# start of Provided material

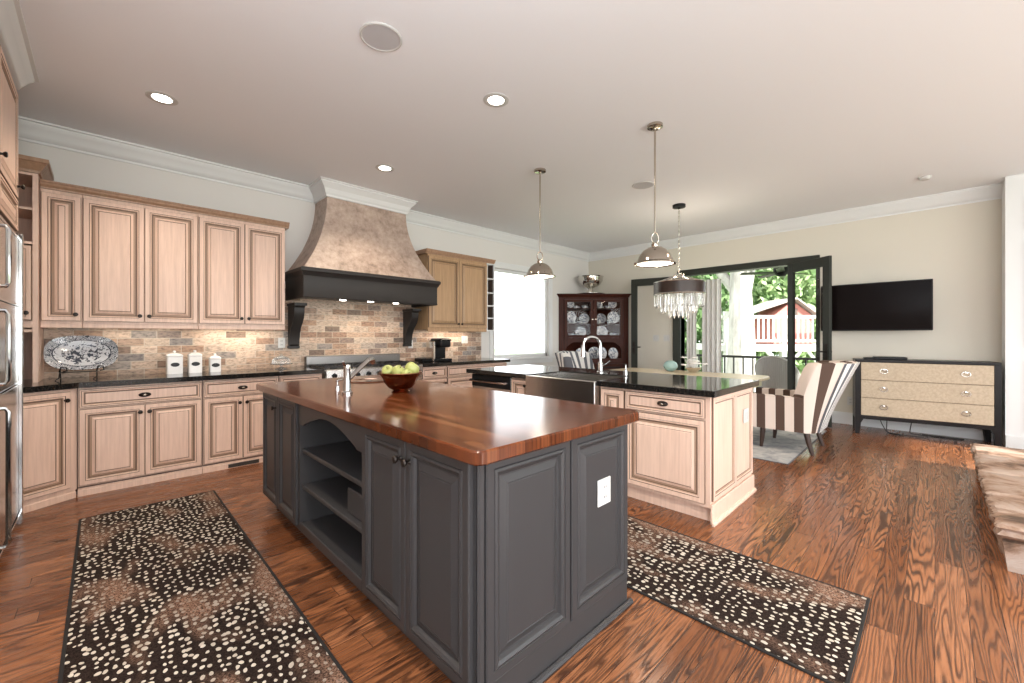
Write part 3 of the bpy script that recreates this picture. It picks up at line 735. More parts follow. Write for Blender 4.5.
mb = MB(); mb.tube([(fxx, fyy, fz+.165), (fxx-.03, fyy-.03, fz+.178), (fxx-.05, fyy-.06, fz+.20)], .006); mb.build('lever', M['chrome'], fc)
mb = MB(); mb.lathe([(.016, .0005), (.014, .03), (.006, .035), (.006, .06), (.012, .065), (.012, .07), (.001, .072)], (1.06, 2.66, fz), 14); mb.tube([(1.06, 2.66, fz+.068), (1.10, 2.68, fz+.07)], .005)
tag(mb.build('soap_dispenser', M['chrome']), 'short chrome soap dispenser beside the island faucet', 'soap dispenser')
bc = (1.335, 2.36)
bo = thing('fruit_bowl', 'copper footed bowl full of green apples on the butcher block', 'bowl', (*bc, fz))
mb = MB(); mb.lathe([(.055, .0005), (.058, .006), (.045, .012), (.075, .030), (.098, .058), (.108, .085), (.122, .108), (.140, .120), (.139, .124), (.120, .113), (.103, .088), (.090, .058), (.065, .034), (.001, .024)], (*bc, fz), 40); mb.build('bowl_body', M['copper'], bo)
ap = thing('green_apple', 'green apple at the left rim of the copper bowl', 'apple', (0, 0, 0), group='green apples in the copper bowl')
mb = MB(); mb.lathe([(.001, -.030), (.014, -.034), (.028, -.028), (.039, -.008), (.040, .008), (.032, .027), (.018, .034), (.006, .030), (.001, .026)], (0, 0, 0), 20); mb.build('apple_flesh', M['apple'], ap)
mb = MB(); mb.tube([(0, 0, .026), (.004, .002, .046)], .002, 6); mb.build('apple_stem', M['stem'], ap)
Rr = (.713, -.701); Fw = (.701, .713)
def inb(u, f, h): return (bc[0]+Rr[0]*u+Fw[0]*f, bc[1]+Rr[1]*u+Fw[1]*f, fz+h)
ap.location = inb(-.072, -.02, .128); ap.rotation_euler = (R(35), R(-40), 0)
for (u, f, h), rz, lab in (((.0, -.055, .128), (R(30), R(10), 0), 'green apple in the middle of the copper bowl'),
                         ((.072, .0, .142), (R(15), R(35), 0), 'largest green apple at the right of the copper bowl'),
                         ((.052, -.062, .112), (R(60), R(20), 0), 'small green apple low at the front right of the bowl'),
                         ((-.035, .055, .125), (R(-20), R(-20), 0), 'green apple at the back left of the bowl'),
                         ((.04, .072, .116), (R(-30), R(10), 0), 'green apple at the back right of the bowl')):
    a = dup(ap, inb(u, f, h), 0, lab); a.rotation_euler = rz
    if 'largest' in lab: a.scale = (1.18, 1.12, 1.15)
    if 'small' in lab: a.scale = (.85, .85, .85)

# ---------------------------------------------------------------- second island
JX0, JX1, JY0, JY1 = 2.935, 3.835, 1.07, 3.62
TJ = fr(JX0, JY1, 0, 1, 0); LJ = JY1-JY0
j = lambda y: JY1-y
isl2 = thing('kitchen_island', 'limed wood sink island with black granite top', 'kitchen island', (3.36, 2.3, 0))
mb = MB(TJ); mb.box(j(2.985), j(2.74), 0, JX1-JX0, .11, .87); mb.box(j(1.94), LJ, 0, JX1-JX0, .11, .87); mb.box(j(2.74), j(1.94), 0, JX1-JX0, .11, .615); mb.box(j(2.74), j(1.94), .50, JX1-JX0, .615, .87); mb.box(0, j(2.985), .58, JX1-JX0, .11, .87); mb.box(0, .02, 0, .58, .11, .87); mb.box(j(2.99), LJ-.02, .055, JX1-JX0, 0, .11)
mb.build('island_body', PAINT, isl2, smooth=0)
door(TJ, j(2.975), j(2.74), .135, .85, isl2, kn=(j(2.77), .80), st=.045)
door(TJ, j(2.725), j(2.335), .135, .60, isl2, kn=(j(2.37), .55)); door(TJ, j(2.33), j(1.945), .135, .60, isl2, kn=(j(2.29), .55))
door(TJ, j(1.925), j(1.715), .135, .85, isl2, st=.05)
mb = MB(TJ); front(mb, j(1.70), j(1.10), .715, .85, .030, raised=False); d = mb.build('drawer', PAINT, isl2, smooth=0); cup_pull(TJ, j(1.40), .785, d, -.014)
door(TJ, j(1.70), j(1.10), .135, .70, isl2)
TJE = fr(JX0, JY0, 0, 0, 1); LJE = JX1-JX0
for x0, x1 in ((.055, .47), (.50, LJE-.02)):
    mb = MB(TJE); front(mb, x0-.03, x1+.01, .15, .86, .045, .014, raised=False); mb.build('end_panel', PAINT, isl2, smooth=0)
mb = MB(TJE); mb.box(0, LJE, -.018, 0, 0, .135, .003); mb.prism([(-.018, 0), (-.034, 0), (-.034, .012), (-.026, .022), (-.018, .024)], 'x', -.02, LJE+.02)
mb.box(LJE, LJE+.018, -.018, JY1-JY0, 0, .13, .003); mb.build('base_board', M['limed'], isl2, smooth=0)
plate('outlet_plate', fr(3.66, JY0-.006, .645, 0, 1), 'switch', 'white plate on the end of the limed wood island', 'outlet', .11, .11)
dw = thing('dishwasher', 'panelled dishwasher with bar handle in the sink island', 'dishwasher', (3.1, 3.3, 0))
mb = MB(TJ); mb.box(.022, j(2.99), -.015, .575, .12, .862, .004); mb.build('dishwasher_door', M['steel'], dw, smooth=0)
mb = MB(TJ); mb.tube([(.05, -.015, .80), (.05, -.07, .80), (j(2.99)-.04, -.07, .80), (j(2.99)-.04, -.015, .80)], .014); mb.build('dishwasher_handle', M['chrome'], dw)
mb = MB(TJ); mb.box(.022, j(2.99), -.022, -.0152, .735, .86, .003); mb.build('control_panel', M['black'], dw, smooth=0)
# apron sink and granite with a notch for it
SY0, SY1, SX1 = 1.95, 2.73, 3.42
mb = MB(); GZ0, GZ1 = .871, .915
mb.prism([(2.88, 1.02), (3.87, 1.02), (3.87, 3.66), (2.88, 3.66), (2.88, SY1+.004), (SX1+.004, SY1+.004), (SX1+.004, SY0-.004), (2.88, SY0-.004)], 'z', GZ0, GZ1)
gt = mb.build('granite_countertop', M['granite'], smooth=0); tag(gt, 'polished black granite top of the limed wood sink island', 'countertop')
bv = gt.modifiers.new('edge', 'BEVEL'); bv.width = .004; bv.segments = 2
sk = thing('apron_sink', 'stainless apron front sink set in the black granite', 'sink', (3.15, 2.34, .66))
mb = MB()
mb.box(2.862, 2.895, SY0, SY1, .62, .908, .006); mb.box(2.895, SX1, SY0, SY0+.018, .68, .905); mb.box(2.895, SX1, SY1-.018, SY1, .68, .905); mb.box(SX1-.018, SX1, SY0, SY1, .68, .905); mb.box(2.9, SX1, SY0, SY1, .66, .68)
mb.build('sink_basin', M['steel'], sk, smooth=0)
mb = MB(); mb.lathe([(.001, .683), (.04, .683), (.045, .6805)], (3.2, 2.34, 0), 20); mb.build('drain', M['chrome'], sk)
fc = thing('gooseneck_faucet', 'tall chrome gooseneck faucet behind the apron sink', 'faucet', (3.52, 2.33, GZ1))
mb = MB(); x, y = 3.52, 2.33
mb.lathe([(.034, .0005), (.034, .01), (.024, .018), (.022, .10), (.018, .11), (.001, .112)], (x, y, GZ1), 20); mb.build('faucet_body', M['chrome'], fc)
mb = MB(); pts = [(x, y, GZ1+.10), (x, y, GZ1+.27)]
for k in range(1, 11): a = math.pi*k/10; pts.append((x-.075+.075*math.cos(a), y+.05*(1-math.cos(a)), GZ1+.27+.085*math.sin(a)))
mb.tube(pts, .014, 10); mb.build('spout', M['chrome'], fc)
e = pts[-1]; mb = MB(); mb.tube([e, (e[0]-.002, e[1], e[2]-.05), (e[0]-.004, e[1], e[2]-.11)], [.017, .02, .024], 12); mb.build('spray_head', M['chrome'], fc)
mb = MB(); mb.tube([(x, y-.02, GZ1+.07), (x+.01, y-.06, GZ1+.085), (x+.01, y-.10, GZ1+.12)], .007); mb.build('lever', M['chrome'], fc)
mb = MB(); mb.lathe([(.018, .0005), (.016, .04), (.007, .045), (.007, .09), (.013, .094), (.001, .10)], (3.52, 2.05, GZ1), 14)
tag(mb.build('soap_dispenser', M['chrome']), 'chrome soap dispenser beside the gooseneck faucet', 'soap dispenser')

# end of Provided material

**Exercise aim:** Pictures are excluded: retype only the lines from the beginning of the listing above through the line with "if 'small' in", both included.

**Result below:**
Write part 3 of the bpy script that recreates this picture. It picks up at line 735. More parts follow. Write for Blender 4.5.
mb = MB(); mb.tube([(fxx, fyy, fz+.165), (fxx-.03, fyy-.03, fz+.178), (fxx-.05, fyy-.06, fz+.20)], .006); mb.build('lever', M['chrome'], fc)
mb = MB(); mb.lathe([(.016, .0005), (.014, .03), (.006, .035), (.006, .06), (.012, .065), (.012, .07), (.001, .072)], (1.06, 2.66, fz), 14); mb.tube([(1.06, 2.66, fz+.068), (1.10, 2.68, fz+.07)], .005)
tag(mb.build('soap_dispenser', M['chrome']), 'short chrome soap dispenser beside the island faucet', 'soap dispenser')
bc = (1.335, 2.36)
bo = thing('fruit_bowl', 'copper footed bowl full of green apples on the butcher block', 'bowl', (*bc, fz))
mb = MB(); mb.lathe([(.055, .0005), (.058, .006), (.045, .012), (.075, .030), (.098, .058), (.108, .085), (.122, .108), (.140, .120), (.139, .124), (.120, .113), (.103, .088), (.090, .058), (.065, .034), (.001, .024)], (*bc, fz), 40); mb.build('bowl_body', M['copper'], bo)
ap = thing('green_apple', 'green apple at the left rim of the copper bowl', 'apple', (0, 0, 0), group='green apples in the copper bowl')
mb = MB(); mb.lathe([(.001, -.030), (.014, -.034), (.028, -.028), (.039, -.008), (.040, .008), (.032, .027), (.018, .034), (.006, .030), (.001, .026)], (0, 0, 0), 20); mb.build('apple_flesh', M['apple'], ap)
mb = MB(); mb.tube([(0, 0, .026), (.004, .002, .046)], .002, 6); mb.build('apple_stem', M['stem'], ap)
Rr = (.713, -.701); Fw = (.701, .713)
def inb(u, f, h): return (bc[0]+Rr[0]*u+Fw[0]*f, bc[1]+Rr[1]*u+Fw[1]*f, fz+h)
ap.location = inb(-.072, -.02, .128); ap.rotation_euler = (R(35), R(-40), 0)
for (u, f, h), rz, lab in (((.0, -.055, .128), (R(30), R(10), 0), 'green apple in the middle of the copper bowl'),
                         ((.072, .0, .142), (R(15), R(35), 0), 'largest green apple at the right of the copper bowl'),
                         ((.052, -.062, .112), (R(60), R(20), 0), 'small green apple low at the front right of the bowl'),
                         ((-.035, .055, .125), (R(-20), R(-20), 0), 'green apple at the back left of the bowl'),
                         ((.04, .072, .116), (R(-30), R(10), 0), 'green apple at the back right of the bowl')):
    a = dup(ap, inb(u, f, h), 0, lab); a.rotation_euler = rz
    if 'largest' in lab: a.scale = (1.18, 1.12, 1.15)
    if 'small' in lab: a.scale = (.85, .85, .85)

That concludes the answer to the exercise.